Beberapa pendekatan kooperatif yang dikembangkan para ahli, seperti: Student Teams Achievement Division (STAD), Jigsaw, Investigasi Kelompok (IK), Pendekatan Struktural (active listening, time token, think pair share, numbered heads together), pendekatan struktural yang lebih dikenal dalam proses pembelajaran adalah think pair share, numbered heads together (NHT) yang dapat digunakan oleh guru untuk mengajarkan isi akademik atau mengecek pemahaman siswa terhadap isi tertentu. Sedangkan active listening dan time token merupakan dua contoh struktur yang dikembangkan untuk mengajarkan ketrampilan sosial.

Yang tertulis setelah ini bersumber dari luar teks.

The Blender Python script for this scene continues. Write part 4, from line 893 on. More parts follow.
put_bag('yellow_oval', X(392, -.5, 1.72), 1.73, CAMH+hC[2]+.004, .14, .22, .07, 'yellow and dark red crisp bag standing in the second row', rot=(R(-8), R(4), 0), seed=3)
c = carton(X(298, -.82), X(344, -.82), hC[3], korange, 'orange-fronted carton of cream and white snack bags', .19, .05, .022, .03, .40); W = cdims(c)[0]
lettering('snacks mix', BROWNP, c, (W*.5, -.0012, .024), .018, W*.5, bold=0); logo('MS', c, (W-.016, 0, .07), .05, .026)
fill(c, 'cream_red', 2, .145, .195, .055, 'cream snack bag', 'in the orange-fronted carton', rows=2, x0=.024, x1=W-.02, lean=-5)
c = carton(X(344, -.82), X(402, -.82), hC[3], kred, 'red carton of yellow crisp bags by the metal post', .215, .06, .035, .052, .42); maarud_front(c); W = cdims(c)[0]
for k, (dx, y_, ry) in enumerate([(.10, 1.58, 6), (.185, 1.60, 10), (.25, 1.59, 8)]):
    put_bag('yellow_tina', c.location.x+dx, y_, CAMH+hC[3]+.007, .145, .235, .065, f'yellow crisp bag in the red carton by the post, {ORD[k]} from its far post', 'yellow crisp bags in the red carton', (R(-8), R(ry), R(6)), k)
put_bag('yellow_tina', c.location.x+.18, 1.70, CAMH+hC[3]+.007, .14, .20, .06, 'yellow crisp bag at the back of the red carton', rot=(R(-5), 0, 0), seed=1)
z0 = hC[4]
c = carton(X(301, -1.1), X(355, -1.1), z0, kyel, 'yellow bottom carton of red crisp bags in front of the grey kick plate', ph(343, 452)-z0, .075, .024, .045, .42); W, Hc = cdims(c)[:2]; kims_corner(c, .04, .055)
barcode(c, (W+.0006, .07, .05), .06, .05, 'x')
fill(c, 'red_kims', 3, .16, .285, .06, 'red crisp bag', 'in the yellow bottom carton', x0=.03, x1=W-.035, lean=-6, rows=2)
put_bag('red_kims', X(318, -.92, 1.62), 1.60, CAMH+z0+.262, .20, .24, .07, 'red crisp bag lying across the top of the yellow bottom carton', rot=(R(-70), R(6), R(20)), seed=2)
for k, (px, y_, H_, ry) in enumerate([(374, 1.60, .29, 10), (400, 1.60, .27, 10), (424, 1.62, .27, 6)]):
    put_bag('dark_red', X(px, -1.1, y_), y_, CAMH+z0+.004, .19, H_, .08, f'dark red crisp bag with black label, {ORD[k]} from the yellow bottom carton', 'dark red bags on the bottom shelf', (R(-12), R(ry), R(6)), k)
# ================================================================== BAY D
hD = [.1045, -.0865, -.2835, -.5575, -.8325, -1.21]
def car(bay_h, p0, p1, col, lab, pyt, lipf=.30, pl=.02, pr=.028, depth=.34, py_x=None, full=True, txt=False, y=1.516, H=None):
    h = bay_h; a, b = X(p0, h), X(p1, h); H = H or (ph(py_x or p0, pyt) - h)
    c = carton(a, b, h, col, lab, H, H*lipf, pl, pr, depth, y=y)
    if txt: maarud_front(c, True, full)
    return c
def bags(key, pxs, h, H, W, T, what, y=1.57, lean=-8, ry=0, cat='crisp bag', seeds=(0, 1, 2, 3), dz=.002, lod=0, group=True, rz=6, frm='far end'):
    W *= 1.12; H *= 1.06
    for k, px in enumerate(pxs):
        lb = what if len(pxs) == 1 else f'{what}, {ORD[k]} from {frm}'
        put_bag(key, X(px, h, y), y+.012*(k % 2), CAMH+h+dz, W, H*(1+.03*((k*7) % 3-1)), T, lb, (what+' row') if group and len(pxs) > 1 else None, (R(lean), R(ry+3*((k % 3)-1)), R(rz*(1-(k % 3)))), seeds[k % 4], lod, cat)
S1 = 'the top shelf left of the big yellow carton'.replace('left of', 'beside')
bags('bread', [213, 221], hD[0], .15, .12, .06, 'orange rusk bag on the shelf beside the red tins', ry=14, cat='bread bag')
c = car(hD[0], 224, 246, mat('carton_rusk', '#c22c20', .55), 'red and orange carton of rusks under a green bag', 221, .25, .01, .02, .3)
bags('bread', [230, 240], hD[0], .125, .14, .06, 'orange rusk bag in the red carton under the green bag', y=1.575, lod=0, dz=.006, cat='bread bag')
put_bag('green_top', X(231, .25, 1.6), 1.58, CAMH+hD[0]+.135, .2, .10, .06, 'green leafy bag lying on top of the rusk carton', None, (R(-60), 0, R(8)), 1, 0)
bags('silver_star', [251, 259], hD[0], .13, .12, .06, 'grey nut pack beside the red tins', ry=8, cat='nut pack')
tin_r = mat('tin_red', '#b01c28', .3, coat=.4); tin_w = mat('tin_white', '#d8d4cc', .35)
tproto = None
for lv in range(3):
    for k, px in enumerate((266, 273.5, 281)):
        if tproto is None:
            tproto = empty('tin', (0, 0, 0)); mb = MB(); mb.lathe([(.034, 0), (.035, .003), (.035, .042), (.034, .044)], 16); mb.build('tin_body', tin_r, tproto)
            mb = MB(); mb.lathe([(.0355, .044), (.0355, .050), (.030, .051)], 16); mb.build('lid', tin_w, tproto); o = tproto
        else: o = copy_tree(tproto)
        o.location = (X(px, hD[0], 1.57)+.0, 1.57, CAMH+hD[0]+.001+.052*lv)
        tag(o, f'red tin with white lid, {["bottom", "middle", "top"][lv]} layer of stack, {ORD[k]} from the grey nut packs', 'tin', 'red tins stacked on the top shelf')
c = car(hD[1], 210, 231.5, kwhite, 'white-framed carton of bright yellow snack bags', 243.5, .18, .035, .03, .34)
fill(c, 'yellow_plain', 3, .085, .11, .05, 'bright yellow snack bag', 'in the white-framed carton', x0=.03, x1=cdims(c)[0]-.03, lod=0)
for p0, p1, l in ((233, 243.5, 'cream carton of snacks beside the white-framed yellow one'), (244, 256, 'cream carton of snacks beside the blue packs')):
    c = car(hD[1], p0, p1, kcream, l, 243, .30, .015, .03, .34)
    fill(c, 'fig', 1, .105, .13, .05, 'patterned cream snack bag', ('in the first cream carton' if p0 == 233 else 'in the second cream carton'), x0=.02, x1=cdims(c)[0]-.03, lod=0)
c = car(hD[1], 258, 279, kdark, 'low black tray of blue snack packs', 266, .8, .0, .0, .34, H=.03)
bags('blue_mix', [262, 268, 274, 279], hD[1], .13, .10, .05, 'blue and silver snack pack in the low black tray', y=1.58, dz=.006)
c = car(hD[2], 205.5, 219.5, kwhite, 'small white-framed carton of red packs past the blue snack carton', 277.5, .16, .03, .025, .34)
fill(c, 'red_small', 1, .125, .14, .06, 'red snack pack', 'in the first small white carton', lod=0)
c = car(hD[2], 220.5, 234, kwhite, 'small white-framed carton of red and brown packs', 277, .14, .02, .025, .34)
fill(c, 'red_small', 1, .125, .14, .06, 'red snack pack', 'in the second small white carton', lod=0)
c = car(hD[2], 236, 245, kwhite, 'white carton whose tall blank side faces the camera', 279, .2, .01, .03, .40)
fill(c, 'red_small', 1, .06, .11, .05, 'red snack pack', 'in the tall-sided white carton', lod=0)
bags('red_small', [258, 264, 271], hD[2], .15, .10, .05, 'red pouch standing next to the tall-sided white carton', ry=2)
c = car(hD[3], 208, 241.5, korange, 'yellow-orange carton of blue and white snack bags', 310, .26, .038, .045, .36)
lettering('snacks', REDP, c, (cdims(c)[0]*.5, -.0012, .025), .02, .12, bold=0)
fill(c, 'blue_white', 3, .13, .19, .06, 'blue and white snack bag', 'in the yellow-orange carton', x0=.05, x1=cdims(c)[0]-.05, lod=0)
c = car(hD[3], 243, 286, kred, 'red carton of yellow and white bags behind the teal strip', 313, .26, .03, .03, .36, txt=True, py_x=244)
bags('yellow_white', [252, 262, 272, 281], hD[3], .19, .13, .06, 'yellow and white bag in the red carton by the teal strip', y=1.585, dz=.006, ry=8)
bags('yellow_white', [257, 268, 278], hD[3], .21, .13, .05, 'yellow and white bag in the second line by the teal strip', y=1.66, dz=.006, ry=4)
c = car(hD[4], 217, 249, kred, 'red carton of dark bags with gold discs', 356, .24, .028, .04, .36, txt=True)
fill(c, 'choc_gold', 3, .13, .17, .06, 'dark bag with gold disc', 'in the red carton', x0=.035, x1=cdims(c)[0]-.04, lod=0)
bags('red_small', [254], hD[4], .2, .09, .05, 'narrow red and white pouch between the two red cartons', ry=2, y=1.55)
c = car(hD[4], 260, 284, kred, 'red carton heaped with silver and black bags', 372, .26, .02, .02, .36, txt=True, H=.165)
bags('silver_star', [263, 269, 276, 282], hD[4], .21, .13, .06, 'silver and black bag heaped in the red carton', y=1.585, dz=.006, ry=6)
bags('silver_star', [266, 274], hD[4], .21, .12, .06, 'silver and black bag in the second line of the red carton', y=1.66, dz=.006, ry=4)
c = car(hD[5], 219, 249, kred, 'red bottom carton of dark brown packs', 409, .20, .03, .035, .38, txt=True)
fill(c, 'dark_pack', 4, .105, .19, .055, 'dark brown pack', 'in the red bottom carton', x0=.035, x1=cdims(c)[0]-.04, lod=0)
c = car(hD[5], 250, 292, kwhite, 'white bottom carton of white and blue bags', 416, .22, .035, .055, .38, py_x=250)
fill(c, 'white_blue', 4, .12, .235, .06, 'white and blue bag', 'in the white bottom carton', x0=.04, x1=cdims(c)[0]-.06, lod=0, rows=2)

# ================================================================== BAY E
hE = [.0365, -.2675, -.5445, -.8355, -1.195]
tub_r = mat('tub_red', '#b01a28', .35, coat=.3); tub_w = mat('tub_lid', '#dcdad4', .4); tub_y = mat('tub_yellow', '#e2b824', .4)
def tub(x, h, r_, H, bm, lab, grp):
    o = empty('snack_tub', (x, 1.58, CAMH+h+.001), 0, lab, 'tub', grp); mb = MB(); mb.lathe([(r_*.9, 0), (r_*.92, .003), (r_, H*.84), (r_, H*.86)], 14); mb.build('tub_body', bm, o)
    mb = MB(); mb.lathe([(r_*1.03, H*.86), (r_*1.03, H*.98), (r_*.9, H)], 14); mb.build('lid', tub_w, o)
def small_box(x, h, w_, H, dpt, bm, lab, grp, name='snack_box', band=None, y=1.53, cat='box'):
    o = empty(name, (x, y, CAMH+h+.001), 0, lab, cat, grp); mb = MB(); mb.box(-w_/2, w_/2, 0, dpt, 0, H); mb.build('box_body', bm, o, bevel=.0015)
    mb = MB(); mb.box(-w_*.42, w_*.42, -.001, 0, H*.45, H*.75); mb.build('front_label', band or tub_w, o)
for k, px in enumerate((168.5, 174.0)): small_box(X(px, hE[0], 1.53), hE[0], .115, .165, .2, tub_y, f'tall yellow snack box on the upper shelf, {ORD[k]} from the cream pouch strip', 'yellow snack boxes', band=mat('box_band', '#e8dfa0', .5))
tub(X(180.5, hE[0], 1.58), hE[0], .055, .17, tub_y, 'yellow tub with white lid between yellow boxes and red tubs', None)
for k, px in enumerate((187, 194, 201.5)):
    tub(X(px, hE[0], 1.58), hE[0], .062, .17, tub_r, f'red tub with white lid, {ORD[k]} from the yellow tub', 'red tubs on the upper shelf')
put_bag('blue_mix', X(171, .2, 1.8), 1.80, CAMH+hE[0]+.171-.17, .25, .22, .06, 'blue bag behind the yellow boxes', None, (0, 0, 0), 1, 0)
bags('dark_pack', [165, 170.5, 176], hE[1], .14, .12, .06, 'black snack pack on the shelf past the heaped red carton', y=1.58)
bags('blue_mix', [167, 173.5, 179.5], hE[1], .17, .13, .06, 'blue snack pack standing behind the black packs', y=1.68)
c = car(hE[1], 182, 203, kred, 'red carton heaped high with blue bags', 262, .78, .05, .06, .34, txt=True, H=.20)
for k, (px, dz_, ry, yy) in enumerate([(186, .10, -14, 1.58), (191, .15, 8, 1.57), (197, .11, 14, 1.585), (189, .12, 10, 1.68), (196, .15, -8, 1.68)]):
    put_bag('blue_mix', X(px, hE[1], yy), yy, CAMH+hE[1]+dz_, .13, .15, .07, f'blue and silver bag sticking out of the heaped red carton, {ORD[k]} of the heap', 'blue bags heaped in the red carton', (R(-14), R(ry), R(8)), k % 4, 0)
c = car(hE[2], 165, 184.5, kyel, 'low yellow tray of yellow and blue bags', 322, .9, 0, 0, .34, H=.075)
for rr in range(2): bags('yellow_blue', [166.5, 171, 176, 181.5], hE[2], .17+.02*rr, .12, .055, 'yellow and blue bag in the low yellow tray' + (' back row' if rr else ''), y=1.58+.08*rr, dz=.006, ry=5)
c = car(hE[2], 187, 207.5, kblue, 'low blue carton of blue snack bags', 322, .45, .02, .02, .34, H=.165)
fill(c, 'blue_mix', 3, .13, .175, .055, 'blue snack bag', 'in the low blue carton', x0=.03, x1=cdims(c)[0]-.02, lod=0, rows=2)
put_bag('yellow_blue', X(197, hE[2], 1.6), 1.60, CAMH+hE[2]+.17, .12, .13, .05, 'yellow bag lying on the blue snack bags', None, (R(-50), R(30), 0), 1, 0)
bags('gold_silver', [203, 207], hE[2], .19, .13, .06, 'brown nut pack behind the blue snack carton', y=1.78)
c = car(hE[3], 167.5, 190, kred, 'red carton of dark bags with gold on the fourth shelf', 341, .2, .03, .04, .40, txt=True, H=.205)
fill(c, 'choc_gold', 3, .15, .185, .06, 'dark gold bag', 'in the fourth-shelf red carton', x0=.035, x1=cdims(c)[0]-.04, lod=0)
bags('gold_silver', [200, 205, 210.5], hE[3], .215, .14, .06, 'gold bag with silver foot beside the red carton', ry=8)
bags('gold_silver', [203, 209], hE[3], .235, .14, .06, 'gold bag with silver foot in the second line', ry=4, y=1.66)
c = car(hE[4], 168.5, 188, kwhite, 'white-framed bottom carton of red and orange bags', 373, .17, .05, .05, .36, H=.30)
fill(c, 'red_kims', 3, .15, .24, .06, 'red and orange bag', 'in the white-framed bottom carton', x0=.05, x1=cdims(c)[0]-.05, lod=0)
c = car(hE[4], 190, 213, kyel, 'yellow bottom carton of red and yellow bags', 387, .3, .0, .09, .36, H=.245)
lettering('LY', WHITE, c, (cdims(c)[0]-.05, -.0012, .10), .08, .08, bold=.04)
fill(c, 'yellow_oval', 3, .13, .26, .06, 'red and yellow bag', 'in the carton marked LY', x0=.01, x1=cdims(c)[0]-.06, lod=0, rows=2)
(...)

Think-pair share (TPS) memiliki prosedur yang ditetapkan secara eksplisit untuk memberi waktu lebih banyak kepada siswa untuk berpikir, menjawab, dan saling membantu dengan yang lain. Strategi TPS dalam pembelajaran memiliki tiga langkah, yaitu: thinking (berpikir), pairing (berpasangan), berbagi (sharing). Pada langkah terakhir ini, guru meminta kepada pasangan untuk berbagi dengan seluruh kelas tentang apa yang telah mereka bicarakan. Hal ini akan efektif dilakukan dengan cara bergiliran pasangan demi pasangan dan dilanjutkan sampai sekitar seperempat pasangan telah mendapat kesempatan untuk melaporkan (dalam Ibrahim,dkk.,2000: 27).
Sedangkan numbered heads together (NHT) adalah suatu pendekatan yang dikembangkan untuk memberikan kesempatan lebih banyak kepada siswa dalam menelaah materi yang tercakup dalam suatu pelajaran dan mengecek pemahaman mereka terhadap isi pelajaran tersebut. Kagen (dalam Ibrahim, 2000: 28).
Dalam kaitannya dengan pembelajaran kooperatif, Muslimin (2000:16) mengatakan: Hasil-hasil penelitian menunjukkan bahwa teknik-teknik pembelajaran kooperatif lebih unggul dalam meningkatkan hasil belajar dibandingkan dengan pengalaman-pengalaman belajar individual atau kompetitif.
Dari pendapat di atas, dapat dikatakan bahwa pembelajaran kooperatif membuat : sikap apatis berkurang, pemahaman yang lebih mendalam, motivasi yang besar, hasil belajar lebih tinggi, retensi lebih lama, meningkatkan kebaikan budi, kepekaan dan toleransi.